12.   In January 2023, Shayla Fullerton emailed Vision and said there was an issue with the rebate. They requested proof that Vision was an approved installer for the rebate program. Vision admits that Shayla Fullerton’s initial rebate application was rejected because of a clerical error on its part. Vision says it fixed this error promptly.

13.   Vision continued to follow-up with Shayla Fullerton for the outstanding $3,245.66. Shayla Fullerton paid $1,662.83 to Vision on January 16, 2023, and $400 on March 8, 2023, which left $1,222.83 outstanding. Shayla Fullerton told Vision that they were waiting for the $2,000 rebate from CleanBC before they could pay the outstanding amount.

14.   Shayla Fullerton’s application for a $2,000 rebate through CleanBC was denied on August 8, 2023. They provided the rejection letter which states that the rebate is not available to apartments and condos. I infer from Shayla Fullerton’s submissions that they live in a condo.

15.   Shayla Fullerton says that Vision promised that they would qualify for the $2,000 CleanBC rebate and that this is reflected in Vision’s initial quote. Vision says that its quote only states that the heat pump is eligible for a rebate, however it does not guarantee that a customer will receive a rebate. It says it was unaware that condos and apartments are not eligible for this rebate.

16.   I turn to my analysis and conclusions.

17.   Contractors are entitled to payment upon substantial completion of a project. The parties agree that Vision completed its work, so it is entitled to payment of its invoice. This is subject to any set off for breach of contract, discussed below. When a party alleges a set off, the burden of proving the set off is theirs (see Wilson v. Fotsch, 2010 BCCA 226).

18.   It is undisputed that the parties had an agreement to install a heat pump in Shayla Fullerton’s home. I find that the parties documented their agreement in Vision’s quote dated April 19, 2022. I do not agree that Vision’s quote only says that the heat pump is eligible for the $2,000 CleanBC rebate. The quote states specifically that, after Shayla Fullerton receives the two rebates, “this makes for a net investment of $4,369.50” (reproduced as written). I find that it was a term of the parties’ agreement that Shayla Fullerton would receive the CleanBC rebate and their total out-of-pocket expense would be $4,369.50.

19.   Shayla Fullerton did not receive the CleanBC rebate which was a breach of the parties’ agreement. I find that they suffered $2,000 in damages as a result which should be set off against any amount they owe Vision.

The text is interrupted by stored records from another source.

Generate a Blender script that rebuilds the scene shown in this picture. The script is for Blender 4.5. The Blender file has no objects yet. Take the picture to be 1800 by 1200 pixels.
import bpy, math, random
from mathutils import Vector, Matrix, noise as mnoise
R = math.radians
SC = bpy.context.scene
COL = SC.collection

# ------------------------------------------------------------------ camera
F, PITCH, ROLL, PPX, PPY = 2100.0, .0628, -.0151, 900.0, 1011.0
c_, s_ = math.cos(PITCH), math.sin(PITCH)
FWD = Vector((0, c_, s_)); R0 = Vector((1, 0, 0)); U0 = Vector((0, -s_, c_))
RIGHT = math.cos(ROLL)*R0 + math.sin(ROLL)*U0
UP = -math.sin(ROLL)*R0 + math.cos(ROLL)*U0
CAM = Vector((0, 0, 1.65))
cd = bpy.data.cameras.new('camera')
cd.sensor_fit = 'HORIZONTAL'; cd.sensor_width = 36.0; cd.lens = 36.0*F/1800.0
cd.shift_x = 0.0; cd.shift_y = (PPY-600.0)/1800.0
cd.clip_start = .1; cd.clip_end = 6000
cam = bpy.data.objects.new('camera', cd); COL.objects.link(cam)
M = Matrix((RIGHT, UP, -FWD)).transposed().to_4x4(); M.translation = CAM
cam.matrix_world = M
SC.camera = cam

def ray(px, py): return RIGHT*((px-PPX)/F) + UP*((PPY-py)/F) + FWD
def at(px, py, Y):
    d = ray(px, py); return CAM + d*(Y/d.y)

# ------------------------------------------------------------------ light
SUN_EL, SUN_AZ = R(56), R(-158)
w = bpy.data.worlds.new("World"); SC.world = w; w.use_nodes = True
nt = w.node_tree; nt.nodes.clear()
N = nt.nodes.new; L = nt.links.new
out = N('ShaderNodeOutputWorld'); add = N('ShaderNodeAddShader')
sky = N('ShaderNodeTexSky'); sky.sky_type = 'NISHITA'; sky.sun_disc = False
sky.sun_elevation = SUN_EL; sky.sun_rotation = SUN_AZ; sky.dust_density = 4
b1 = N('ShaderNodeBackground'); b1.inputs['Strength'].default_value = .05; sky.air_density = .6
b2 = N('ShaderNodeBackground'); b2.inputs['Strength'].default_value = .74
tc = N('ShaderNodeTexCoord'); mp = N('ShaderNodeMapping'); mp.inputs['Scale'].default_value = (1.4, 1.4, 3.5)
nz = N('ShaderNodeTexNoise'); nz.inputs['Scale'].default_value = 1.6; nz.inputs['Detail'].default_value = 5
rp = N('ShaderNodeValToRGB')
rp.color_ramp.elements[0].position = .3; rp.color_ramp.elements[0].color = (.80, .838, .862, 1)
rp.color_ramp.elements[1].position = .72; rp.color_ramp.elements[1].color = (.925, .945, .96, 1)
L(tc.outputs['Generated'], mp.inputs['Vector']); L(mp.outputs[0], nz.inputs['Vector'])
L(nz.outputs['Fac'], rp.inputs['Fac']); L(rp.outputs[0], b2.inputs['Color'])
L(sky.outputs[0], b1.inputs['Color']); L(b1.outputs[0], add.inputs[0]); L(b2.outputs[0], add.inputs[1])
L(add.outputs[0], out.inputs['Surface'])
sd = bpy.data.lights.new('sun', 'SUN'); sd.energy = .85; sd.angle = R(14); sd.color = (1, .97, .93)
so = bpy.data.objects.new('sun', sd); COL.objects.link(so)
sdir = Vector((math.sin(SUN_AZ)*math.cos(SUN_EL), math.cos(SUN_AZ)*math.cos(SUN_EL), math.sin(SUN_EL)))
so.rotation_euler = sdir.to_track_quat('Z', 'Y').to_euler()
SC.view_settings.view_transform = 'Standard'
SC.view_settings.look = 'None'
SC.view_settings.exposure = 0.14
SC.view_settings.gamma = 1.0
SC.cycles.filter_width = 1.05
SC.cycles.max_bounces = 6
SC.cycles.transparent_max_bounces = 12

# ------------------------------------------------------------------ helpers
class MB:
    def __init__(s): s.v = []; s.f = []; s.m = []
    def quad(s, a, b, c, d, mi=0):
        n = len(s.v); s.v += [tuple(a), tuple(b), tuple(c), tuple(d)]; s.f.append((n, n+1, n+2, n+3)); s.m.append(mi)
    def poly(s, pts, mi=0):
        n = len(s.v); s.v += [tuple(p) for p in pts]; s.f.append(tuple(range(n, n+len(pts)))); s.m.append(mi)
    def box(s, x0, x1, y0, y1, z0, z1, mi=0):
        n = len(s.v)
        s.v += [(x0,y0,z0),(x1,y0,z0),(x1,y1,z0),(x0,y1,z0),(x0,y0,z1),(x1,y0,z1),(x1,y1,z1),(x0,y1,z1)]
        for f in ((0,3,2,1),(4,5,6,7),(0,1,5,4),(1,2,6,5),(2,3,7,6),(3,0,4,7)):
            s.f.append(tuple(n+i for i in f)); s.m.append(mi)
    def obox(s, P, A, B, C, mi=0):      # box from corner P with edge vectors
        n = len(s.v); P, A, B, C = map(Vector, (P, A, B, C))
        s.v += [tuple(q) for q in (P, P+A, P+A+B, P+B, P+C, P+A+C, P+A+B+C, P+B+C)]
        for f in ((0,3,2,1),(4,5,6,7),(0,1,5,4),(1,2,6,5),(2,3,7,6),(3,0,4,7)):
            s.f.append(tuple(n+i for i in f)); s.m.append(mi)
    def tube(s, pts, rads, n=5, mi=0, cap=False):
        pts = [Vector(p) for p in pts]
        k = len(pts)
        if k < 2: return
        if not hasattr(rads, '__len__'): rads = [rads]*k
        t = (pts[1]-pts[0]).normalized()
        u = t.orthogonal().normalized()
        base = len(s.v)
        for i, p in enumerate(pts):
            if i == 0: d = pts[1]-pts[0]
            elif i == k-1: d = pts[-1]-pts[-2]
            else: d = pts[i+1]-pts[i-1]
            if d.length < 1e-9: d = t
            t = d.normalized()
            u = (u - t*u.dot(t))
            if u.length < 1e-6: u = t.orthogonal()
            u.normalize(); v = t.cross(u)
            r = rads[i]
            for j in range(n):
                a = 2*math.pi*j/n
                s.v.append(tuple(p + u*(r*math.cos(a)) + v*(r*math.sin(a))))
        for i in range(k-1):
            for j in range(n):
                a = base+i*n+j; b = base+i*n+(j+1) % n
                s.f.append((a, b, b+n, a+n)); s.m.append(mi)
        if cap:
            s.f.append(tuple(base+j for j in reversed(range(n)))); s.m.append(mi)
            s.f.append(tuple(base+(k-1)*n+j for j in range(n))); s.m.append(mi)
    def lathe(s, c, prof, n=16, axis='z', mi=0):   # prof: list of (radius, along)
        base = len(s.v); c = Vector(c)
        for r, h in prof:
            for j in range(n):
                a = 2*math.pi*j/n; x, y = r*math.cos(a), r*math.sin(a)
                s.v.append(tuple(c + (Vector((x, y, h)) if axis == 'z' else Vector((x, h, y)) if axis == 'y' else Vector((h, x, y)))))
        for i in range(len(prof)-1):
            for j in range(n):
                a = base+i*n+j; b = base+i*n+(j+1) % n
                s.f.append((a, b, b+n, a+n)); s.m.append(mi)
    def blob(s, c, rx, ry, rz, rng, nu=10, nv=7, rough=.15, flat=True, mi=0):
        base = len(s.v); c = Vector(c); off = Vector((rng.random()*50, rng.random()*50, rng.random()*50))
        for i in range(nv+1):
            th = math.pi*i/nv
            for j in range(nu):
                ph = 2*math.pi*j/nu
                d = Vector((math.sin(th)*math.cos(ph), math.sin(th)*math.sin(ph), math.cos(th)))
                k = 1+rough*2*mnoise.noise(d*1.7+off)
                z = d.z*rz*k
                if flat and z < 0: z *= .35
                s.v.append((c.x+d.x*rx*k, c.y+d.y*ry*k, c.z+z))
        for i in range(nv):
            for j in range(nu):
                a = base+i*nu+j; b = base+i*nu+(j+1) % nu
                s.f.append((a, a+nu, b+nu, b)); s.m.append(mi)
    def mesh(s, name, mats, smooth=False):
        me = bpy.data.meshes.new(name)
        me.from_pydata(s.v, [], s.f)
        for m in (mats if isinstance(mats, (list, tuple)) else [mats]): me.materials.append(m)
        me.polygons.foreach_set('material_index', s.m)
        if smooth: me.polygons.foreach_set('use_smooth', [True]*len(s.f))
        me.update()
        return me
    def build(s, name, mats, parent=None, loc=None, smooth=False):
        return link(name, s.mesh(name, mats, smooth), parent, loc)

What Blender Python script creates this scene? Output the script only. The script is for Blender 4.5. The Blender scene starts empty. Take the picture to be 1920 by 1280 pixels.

As Shayla Fullerton owes Vision less than $2,000, I find that Vision cannot claim the $1,222.83 owing on its final invoice. So, I dismiss Vision’s claim.

20.   Under section 49 of the CRTA and CRT rules, the CRT will generally order an unsuccessful party to reimburse a successful party for CRT fees and reasonable dispute-related expenses. Vision was not successful, so I do not reimburse its CRT fees. Neither party claimed any dispute-related expenses.

ORDERS

21.   I dismiss Vision’s claim and this dispute.

 

Peter Mennie, Tribunal Member

 



[1] The CRT has a policy to use inclusive language that does not make assumptions about a person’s gender. As part of that commitment, the CRT asks parties to identify their pronouns and titles to ensure the CRT respectfully addresses them throughout the process, including in published decisions. The respondent did not provide their title or pronouns so I will refer to them as Shayla Fullerton and will use gender neutral pronouns for them throughout this decision, intending no disrespect.